Notes to a Fellow Picture Maker
You will have to think and write a ton of bad stuff before you can think and say something worth saying. The exact same thing applies to the camera. I used to think creativity was coming up with something new, until I learned it was simply about looking at many things.
Don’t chase the trap of the “beautiful picture.” I assembled my camera gear to take beautiful photos and then discovered the problem with beautiful images was that I only wanted to take beautiful pictures. It becomes a loop that pulls you away from what is real. Instead, look for what is honest. The trick is to make an image that is neither too saturated nor flat, neither too contrasty nor flat — just plain honest.

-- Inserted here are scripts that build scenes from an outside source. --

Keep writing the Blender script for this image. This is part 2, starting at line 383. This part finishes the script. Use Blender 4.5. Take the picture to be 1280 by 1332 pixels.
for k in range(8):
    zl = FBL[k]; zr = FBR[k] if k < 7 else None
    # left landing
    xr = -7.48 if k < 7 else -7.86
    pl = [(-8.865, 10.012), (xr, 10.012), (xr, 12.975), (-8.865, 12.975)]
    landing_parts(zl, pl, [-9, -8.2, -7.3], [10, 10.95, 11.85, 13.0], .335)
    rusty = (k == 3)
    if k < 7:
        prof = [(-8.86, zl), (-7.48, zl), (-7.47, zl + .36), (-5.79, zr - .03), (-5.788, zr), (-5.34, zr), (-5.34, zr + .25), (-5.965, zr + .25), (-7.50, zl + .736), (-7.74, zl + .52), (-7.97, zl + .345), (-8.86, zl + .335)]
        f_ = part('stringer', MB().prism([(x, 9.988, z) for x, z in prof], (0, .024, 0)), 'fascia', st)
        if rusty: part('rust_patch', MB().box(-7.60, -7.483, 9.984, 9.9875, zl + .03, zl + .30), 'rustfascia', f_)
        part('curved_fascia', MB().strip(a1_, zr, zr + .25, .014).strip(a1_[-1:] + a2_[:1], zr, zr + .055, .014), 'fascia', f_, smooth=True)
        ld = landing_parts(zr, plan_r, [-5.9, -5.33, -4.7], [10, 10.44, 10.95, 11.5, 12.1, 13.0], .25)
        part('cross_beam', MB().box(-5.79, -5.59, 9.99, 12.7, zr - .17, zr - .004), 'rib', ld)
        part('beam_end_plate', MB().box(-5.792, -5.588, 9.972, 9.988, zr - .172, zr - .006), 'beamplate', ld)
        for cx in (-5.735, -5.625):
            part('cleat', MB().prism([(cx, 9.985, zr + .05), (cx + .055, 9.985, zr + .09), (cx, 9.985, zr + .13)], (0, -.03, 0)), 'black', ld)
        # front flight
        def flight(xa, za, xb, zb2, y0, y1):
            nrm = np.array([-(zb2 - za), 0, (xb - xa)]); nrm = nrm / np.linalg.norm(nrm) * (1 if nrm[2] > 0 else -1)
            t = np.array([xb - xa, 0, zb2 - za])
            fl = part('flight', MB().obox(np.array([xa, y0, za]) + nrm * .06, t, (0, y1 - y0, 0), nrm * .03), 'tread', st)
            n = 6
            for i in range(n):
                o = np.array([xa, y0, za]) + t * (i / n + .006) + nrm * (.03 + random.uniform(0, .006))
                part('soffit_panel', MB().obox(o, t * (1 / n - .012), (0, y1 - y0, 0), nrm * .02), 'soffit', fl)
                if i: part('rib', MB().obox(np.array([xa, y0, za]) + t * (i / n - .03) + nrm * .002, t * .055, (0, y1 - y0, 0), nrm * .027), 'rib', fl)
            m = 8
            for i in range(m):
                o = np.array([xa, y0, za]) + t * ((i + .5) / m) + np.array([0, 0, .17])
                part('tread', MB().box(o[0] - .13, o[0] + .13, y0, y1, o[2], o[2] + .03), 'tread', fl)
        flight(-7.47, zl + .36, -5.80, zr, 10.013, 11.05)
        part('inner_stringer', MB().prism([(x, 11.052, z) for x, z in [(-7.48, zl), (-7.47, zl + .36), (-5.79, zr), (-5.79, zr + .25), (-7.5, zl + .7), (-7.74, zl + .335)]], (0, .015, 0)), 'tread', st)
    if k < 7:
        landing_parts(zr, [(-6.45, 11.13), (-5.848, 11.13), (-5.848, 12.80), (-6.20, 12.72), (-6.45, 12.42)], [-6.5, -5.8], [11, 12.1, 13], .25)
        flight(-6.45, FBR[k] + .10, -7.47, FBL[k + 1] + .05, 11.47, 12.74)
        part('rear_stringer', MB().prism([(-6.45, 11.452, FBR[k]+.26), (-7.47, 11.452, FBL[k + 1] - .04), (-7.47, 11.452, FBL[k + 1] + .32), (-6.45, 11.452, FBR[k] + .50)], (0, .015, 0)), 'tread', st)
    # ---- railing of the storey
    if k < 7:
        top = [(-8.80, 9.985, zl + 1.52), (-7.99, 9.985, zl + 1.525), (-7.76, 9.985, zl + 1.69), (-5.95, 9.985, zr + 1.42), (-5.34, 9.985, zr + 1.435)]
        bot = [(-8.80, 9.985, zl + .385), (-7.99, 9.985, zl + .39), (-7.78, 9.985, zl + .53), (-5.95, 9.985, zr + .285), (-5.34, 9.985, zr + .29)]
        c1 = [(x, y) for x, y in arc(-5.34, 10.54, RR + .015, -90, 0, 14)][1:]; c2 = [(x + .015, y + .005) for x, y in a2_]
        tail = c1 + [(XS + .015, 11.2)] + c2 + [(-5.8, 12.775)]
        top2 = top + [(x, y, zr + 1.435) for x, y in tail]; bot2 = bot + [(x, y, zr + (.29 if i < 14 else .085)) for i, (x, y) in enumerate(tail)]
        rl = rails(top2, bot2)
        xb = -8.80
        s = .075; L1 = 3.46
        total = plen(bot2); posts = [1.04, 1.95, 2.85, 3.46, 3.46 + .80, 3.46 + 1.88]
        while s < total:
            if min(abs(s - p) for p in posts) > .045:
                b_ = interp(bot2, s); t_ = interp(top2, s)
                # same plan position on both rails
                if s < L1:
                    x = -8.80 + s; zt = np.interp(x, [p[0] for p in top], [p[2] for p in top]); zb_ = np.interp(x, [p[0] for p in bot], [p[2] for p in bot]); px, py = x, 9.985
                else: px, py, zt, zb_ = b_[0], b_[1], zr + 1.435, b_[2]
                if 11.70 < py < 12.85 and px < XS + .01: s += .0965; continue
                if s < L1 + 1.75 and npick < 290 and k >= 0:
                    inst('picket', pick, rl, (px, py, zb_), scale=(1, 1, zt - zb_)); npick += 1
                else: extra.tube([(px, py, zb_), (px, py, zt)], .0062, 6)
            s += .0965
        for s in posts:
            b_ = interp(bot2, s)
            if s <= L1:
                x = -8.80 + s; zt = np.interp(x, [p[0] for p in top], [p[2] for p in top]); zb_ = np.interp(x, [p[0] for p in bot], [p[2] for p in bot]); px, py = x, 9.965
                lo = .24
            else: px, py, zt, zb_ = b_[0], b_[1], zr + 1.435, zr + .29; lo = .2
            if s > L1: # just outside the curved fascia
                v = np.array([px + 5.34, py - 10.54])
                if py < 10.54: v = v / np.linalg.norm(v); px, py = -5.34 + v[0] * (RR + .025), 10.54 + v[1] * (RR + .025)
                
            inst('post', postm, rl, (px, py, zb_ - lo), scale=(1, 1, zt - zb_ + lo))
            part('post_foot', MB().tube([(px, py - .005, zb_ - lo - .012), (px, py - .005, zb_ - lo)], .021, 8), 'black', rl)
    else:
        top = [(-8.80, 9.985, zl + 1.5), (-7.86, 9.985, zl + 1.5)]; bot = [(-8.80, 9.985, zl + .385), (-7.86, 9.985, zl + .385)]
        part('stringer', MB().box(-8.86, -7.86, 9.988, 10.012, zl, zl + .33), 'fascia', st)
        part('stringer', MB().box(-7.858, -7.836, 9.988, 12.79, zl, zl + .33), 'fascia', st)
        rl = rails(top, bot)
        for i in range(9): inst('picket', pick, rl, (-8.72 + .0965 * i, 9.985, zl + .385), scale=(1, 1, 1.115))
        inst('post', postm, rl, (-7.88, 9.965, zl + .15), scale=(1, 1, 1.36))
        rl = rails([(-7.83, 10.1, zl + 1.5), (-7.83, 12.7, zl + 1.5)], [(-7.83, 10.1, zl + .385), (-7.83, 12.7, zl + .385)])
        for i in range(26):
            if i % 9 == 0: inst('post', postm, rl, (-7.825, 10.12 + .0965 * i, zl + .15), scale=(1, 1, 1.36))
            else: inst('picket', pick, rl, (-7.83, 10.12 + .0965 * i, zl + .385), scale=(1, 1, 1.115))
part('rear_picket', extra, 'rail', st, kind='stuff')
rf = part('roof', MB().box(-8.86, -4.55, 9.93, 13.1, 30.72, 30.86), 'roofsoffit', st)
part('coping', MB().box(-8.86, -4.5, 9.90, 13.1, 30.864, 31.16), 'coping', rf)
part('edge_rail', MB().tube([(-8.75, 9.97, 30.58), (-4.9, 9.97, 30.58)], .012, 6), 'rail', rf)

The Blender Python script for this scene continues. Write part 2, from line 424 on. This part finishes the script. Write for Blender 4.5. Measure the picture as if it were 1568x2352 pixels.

A simple photo holds forms, gives the eye room, and layers objects from front to back, letting a particular color or value take center stage. Trust that what is actually there can be more generous than what is imagined.
Film photography was a folk art. It belonged to regular people writing with light, drawing simple moments into dark boxes. Framed portraits filled homes, and thick albums held evidence of ordinary days. Do not treat the camera as an escape capsule. We often think of photography as going somewhere amazing, but it actually asks us to practice a deliberate process wherever we find ourselves—even if the subject is a harsh horizon line or an old road beaten to hell. There are no shortcuts when the subject is real life.
You will face days of bad posture, sleeping wrong, a sore neck and shoulders, and driving for hours in the darkest morning hours behind the wheel. You will often look at your work and feel it is being written off as easy, because it looks like pictures of stuff. Let them write it off. It is actually a deeply intentional study of image assemblage. Near–middle–far is to your picture what time–manner–place is to a sentence. Master that grammar.
Art galleries come and go, yet artists remain open for a lifetime. Gratitude needs almost nothing to function. Photography accepted me and let someone lacking talent participate, and it will do the same for you if you honor it. No matter how long you have to step away from it, the medium sits and waits. Whenever you return, it looks up and asks, where have you been? When it asks, make sure you have an honest frame ready to give as an answer.